Received: 6 October 2024
Accepted: 2 January 2025

Abstract

We present a comprehensive photometric and spectroscopic study of the Type IIP supernova (SN) 2018is. The V band luminosity and the expansion velocity at 50 days post-explosion are −15.1 ± 0.2 mag (corrected for A_V = 1.34 mag) and 1400 km s⁻¹, classifying it as a low-luminosity SN II. The recombination phase in the V band is shorter, lasting around 110 days, and exhibits a steeper decline (1.0 mag per 100 days) compared to most other low-luminosity SNe II. Additionally, the optical and near-infrared spectra display hydrogen emission lines that are strikingly narrow, even for this class. The Fe II and Sc II line velocities are at the lower end of the typical range for low-luminosity SNe II. Semi-analytical modelling of the bolometric light curve suggests an ejecta mass of ∼8 M_⊙, corresponding to a pre-supernova mass of ∼9.5 M_⊙, and an explosion energy of ∼0.40 × 10⁵¹ erg. Hydrodynamical modelling further indicates that the progenitor had a zero-age main sequence mass of 9 M_⊙, coupled with a low explosion energy of 0.19 × 10⁵¹ erg.
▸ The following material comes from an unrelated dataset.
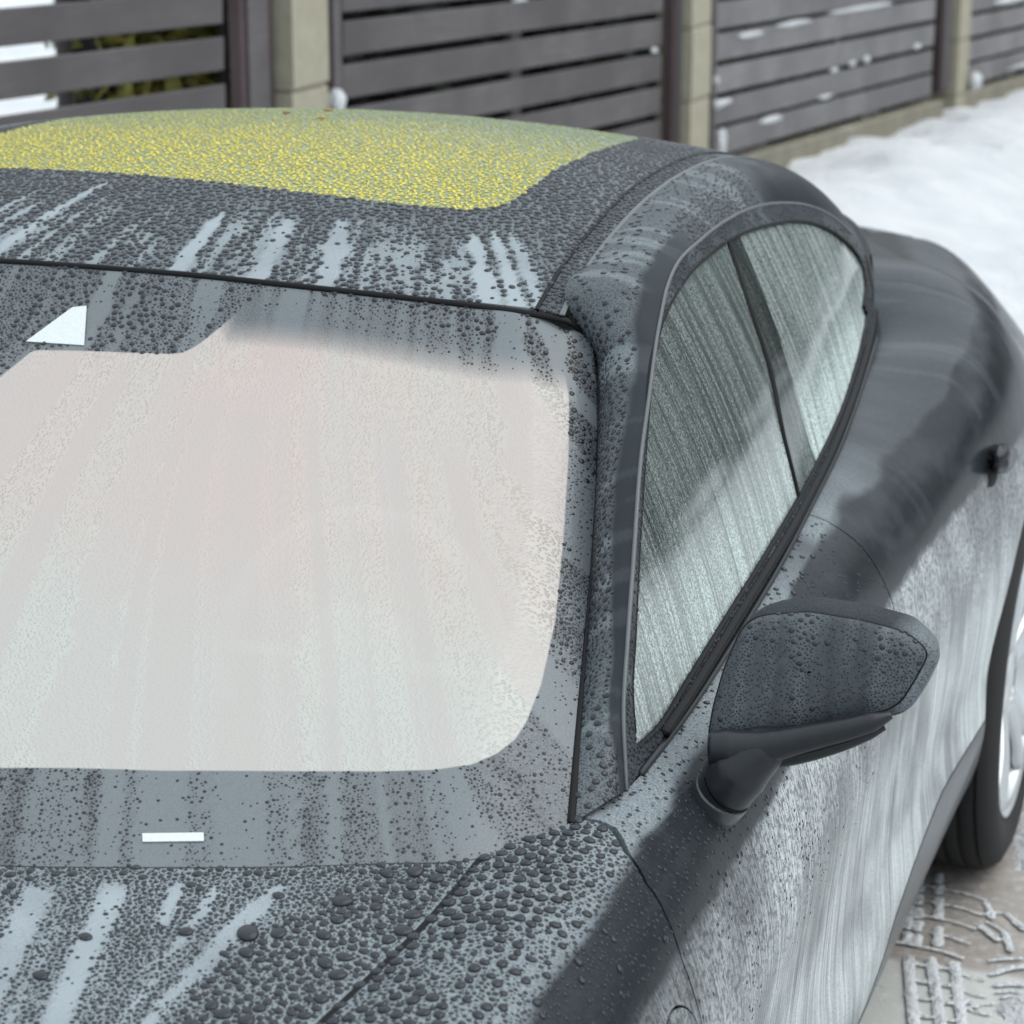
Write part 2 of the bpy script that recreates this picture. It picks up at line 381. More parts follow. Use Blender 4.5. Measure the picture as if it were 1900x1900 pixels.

The nebular spectrum reveals weak [O I] λλ6300,6364 lines, consistent with a moderate-mass progenitor, while features typical of Fe core-collapse events, such as He I, [C I], and Fe I, are indiscernible. However, the redder colours and low ratio of Ni to Fe abundance do not support an electron-capture scenario either. As a low-luminosity SN II with an atypically steep decline during the photospheric phase and remarkably narrow emission lines, SN 2018is contributes to the diversity observed within this population.